DO THIS.
Copy exactly, leaving out every image, the lines from the one with "Recreate this scene" through the one with "COL = scene.collection", inclusive.

RECORDED INFORMATION.
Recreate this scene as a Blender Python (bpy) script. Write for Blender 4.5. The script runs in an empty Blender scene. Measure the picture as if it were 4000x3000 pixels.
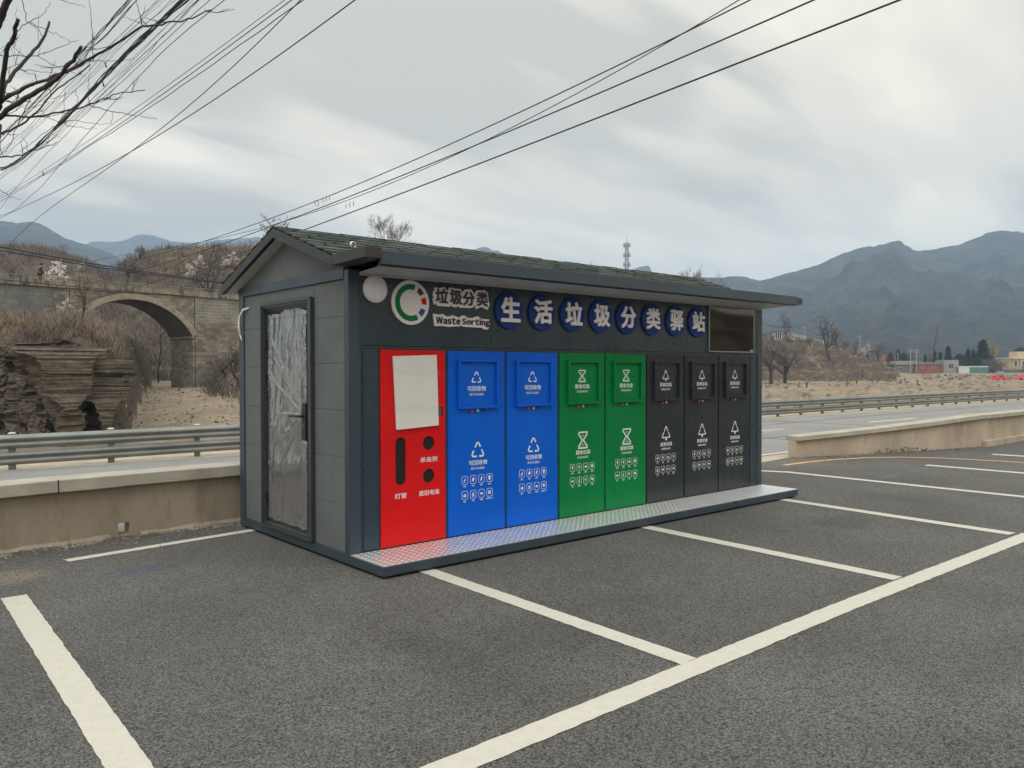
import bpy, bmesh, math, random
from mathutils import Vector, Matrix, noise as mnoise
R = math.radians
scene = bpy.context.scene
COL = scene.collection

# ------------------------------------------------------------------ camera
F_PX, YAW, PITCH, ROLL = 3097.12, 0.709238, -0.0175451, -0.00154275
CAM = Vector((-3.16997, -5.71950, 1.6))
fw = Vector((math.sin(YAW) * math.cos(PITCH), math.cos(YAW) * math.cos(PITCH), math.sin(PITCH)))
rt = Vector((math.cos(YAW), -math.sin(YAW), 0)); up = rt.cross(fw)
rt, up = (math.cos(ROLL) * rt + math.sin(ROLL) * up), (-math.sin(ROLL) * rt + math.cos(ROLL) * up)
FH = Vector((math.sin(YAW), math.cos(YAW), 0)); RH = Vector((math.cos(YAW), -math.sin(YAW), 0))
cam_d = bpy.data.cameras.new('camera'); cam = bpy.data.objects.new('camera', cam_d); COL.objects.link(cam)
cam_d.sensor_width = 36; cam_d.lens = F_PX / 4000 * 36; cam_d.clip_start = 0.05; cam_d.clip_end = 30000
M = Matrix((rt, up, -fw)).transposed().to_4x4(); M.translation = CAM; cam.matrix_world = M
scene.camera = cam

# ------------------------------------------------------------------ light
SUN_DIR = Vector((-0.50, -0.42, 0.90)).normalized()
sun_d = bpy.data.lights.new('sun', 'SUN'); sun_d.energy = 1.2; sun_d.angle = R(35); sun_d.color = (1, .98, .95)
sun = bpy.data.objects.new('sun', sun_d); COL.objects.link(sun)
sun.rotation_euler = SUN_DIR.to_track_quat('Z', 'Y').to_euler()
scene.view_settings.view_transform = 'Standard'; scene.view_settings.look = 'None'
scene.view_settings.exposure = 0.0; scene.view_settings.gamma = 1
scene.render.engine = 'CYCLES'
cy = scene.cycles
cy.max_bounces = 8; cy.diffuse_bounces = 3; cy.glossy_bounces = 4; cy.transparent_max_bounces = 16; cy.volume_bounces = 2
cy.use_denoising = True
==
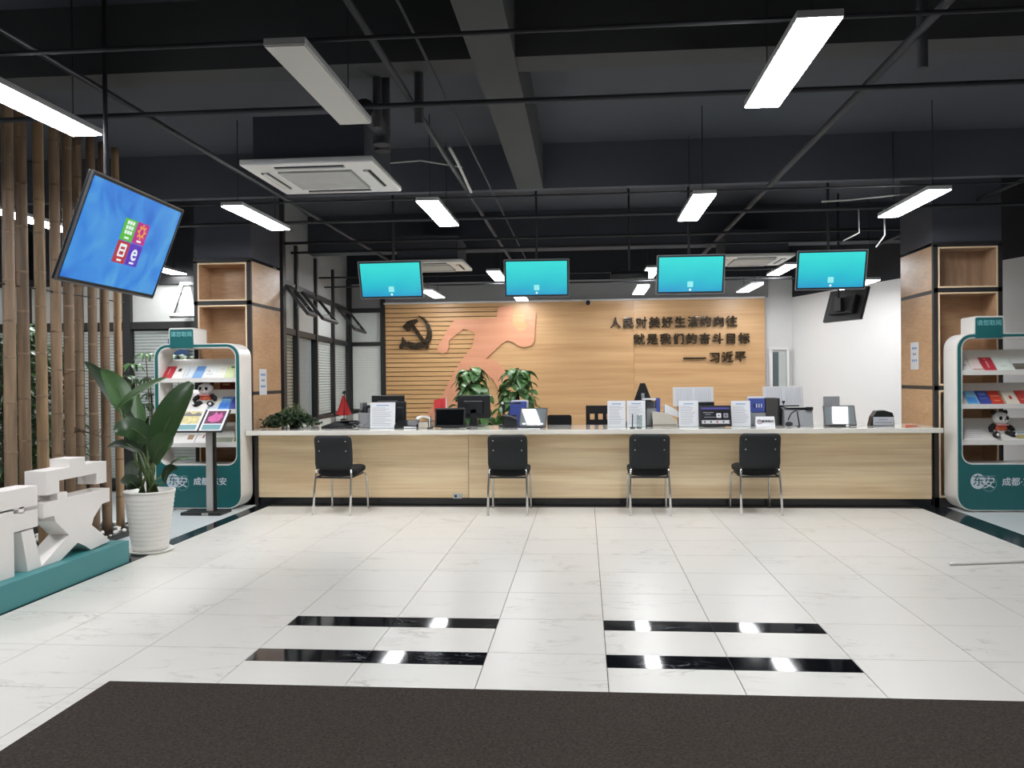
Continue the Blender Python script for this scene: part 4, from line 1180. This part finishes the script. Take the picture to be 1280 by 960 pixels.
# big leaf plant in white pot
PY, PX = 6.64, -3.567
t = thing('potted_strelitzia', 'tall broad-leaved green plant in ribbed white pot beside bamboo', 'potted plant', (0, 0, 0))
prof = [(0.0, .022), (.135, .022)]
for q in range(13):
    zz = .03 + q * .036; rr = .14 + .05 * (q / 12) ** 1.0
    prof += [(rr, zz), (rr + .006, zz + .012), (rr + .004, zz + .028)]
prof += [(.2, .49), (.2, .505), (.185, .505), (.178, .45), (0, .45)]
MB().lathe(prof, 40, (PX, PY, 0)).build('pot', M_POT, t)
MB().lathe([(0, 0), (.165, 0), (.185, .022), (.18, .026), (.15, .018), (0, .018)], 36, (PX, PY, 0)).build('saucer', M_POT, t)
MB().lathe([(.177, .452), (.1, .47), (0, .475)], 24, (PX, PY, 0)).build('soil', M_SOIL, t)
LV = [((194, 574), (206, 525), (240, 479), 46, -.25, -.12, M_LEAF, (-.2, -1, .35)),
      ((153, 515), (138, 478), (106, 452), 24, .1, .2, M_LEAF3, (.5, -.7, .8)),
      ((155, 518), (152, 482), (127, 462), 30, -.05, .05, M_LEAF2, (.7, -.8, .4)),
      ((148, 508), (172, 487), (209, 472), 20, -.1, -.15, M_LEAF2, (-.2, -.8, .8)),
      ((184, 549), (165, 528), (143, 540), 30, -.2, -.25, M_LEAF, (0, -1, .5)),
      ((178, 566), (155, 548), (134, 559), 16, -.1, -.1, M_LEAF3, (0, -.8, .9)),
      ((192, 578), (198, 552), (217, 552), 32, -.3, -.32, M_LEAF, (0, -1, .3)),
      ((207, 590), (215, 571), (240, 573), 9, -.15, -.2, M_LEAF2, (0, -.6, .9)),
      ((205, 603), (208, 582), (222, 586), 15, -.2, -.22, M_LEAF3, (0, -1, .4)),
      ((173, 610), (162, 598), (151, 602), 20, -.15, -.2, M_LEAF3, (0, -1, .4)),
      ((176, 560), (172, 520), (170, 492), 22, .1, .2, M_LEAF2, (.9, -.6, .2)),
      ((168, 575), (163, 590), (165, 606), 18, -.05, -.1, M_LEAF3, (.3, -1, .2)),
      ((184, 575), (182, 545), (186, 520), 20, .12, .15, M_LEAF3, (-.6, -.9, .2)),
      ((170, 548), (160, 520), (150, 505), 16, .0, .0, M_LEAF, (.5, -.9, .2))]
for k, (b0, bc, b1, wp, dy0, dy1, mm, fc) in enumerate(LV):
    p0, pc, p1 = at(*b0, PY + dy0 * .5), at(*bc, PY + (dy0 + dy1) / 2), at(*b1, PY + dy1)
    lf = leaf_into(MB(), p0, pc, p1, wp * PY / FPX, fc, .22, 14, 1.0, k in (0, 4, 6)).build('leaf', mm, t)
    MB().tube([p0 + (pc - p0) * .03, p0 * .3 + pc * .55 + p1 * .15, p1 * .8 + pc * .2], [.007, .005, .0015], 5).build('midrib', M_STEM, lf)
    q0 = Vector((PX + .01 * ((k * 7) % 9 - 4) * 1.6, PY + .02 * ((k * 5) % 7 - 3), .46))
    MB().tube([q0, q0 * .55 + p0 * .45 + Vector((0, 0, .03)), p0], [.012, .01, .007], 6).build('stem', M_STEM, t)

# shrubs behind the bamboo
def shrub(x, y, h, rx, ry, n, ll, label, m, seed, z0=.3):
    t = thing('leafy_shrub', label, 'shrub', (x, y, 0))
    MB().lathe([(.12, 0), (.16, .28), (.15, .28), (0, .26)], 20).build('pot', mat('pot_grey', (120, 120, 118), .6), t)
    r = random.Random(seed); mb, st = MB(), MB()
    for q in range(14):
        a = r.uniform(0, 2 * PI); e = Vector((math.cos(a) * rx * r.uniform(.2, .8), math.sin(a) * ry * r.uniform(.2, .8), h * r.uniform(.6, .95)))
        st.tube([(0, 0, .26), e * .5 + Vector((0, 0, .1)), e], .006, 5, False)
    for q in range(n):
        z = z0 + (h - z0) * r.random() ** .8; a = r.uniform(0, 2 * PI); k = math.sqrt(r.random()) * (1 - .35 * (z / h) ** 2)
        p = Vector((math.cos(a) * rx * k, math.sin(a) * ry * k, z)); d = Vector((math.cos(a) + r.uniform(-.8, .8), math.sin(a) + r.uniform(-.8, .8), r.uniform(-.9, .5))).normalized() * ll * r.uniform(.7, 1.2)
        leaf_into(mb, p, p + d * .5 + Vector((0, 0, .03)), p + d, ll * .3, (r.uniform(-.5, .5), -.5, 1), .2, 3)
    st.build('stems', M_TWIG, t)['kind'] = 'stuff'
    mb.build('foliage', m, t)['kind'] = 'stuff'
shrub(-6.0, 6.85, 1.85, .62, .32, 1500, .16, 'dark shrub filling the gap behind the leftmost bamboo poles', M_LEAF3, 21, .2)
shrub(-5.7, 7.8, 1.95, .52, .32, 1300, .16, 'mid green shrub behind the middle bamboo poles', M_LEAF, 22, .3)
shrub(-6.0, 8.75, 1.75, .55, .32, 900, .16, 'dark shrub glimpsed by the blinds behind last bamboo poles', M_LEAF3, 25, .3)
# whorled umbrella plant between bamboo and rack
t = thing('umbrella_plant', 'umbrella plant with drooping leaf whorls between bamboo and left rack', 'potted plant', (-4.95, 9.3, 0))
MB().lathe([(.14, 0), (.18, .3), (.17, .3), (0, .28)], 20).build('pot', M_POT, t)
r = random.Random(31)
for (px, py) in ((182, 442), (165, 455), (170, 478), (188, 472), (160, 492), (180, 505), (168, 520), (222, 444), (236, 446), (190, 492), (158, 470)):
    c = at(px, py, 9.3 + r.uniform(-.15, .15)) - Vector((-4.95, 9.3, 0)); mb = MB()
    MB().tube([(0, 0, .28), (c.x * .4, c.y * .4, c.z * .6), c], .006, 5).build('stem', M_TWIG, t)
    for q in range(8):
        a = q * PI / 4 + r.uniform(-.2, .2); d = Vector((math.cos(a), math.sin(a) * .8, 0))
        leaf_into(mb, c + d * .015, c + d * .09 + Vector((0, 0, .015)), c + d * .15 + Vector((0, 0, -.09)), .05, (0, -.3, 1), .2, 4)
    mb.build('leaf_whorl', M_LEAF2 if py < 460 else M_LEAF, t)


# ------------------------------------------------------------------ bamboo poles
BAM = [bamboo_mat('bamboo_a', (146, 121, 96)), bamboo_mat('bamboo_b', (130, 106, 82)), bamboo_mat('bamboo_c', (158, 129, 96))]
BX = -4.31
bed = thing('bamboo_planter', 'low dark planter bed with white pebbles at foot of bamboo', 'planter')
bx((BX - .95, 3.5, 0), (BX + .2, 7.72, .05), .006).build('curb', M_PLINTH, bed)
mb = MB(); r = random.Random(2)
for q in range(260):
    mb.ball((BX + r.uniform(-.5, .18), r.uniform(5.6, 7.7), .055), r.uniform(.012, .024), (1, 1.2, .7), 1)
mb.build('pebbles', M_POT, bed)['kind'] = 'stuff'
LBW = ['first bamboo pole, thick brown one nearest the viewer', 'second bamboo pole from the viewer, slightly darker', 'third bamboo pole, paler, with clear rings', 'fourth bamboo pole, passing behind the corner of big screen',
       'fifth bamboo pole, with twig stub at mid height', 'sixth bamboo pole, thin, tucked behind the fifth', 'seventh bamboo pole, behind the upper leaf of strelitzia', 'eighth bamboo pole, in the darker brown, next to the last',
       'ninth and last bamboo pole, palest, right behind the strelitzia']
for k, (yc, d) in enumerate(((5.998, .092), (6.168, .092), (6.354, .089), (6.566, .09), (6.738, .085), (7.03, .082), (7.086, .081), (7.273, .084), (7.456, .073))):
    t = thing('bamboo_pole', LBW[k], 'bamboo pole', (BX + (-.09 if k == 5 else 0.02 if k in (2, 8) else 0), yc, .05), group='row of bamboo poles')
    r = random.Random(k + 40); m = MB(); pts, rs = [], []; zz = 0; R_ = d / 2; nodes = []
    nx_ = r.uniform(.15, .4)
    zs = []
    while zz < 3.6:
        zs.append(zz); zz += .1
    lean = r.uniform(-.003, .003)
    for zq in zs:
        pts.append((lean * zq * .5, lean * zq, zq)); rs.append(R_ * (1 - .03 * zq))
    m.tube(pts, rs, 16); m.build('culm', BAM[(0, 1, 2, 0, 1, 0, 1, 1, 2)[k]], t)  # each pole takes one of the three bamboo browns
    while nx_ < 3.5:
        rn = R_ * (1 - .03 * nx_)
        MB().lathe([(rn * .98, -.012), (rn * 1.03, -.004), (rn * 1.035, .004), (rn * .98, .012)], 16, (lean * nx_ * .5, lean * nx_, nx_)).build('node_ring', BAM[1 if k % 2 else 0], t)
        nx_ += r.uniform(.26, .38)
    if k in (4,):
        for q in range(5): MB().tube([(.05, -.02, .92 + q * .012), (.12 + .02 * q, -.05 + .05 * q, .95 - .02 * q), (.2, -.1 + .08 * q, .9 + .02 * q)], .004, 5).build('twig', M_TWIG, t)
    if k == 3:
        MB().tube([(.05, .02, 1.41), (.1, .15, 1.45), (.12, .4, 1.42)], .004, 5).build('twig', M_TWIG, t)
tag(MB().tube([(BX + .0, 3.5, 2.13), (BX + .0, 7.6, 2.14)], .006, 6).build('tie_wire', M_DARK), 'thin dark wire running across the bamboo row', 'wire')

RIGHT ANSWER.
Recreate this scene as a Blender Python (bpy) script. Write for Blender 4.5. The script runs in an empty Blender scene. Measure the picture as if it were 4000x3000 pixels.
import bpy, bmesh, math, random
from mathutils import Vector, Matrix, noise as mnoise
R = math.radians
scene = bpy.context.scene
COL = scene.collection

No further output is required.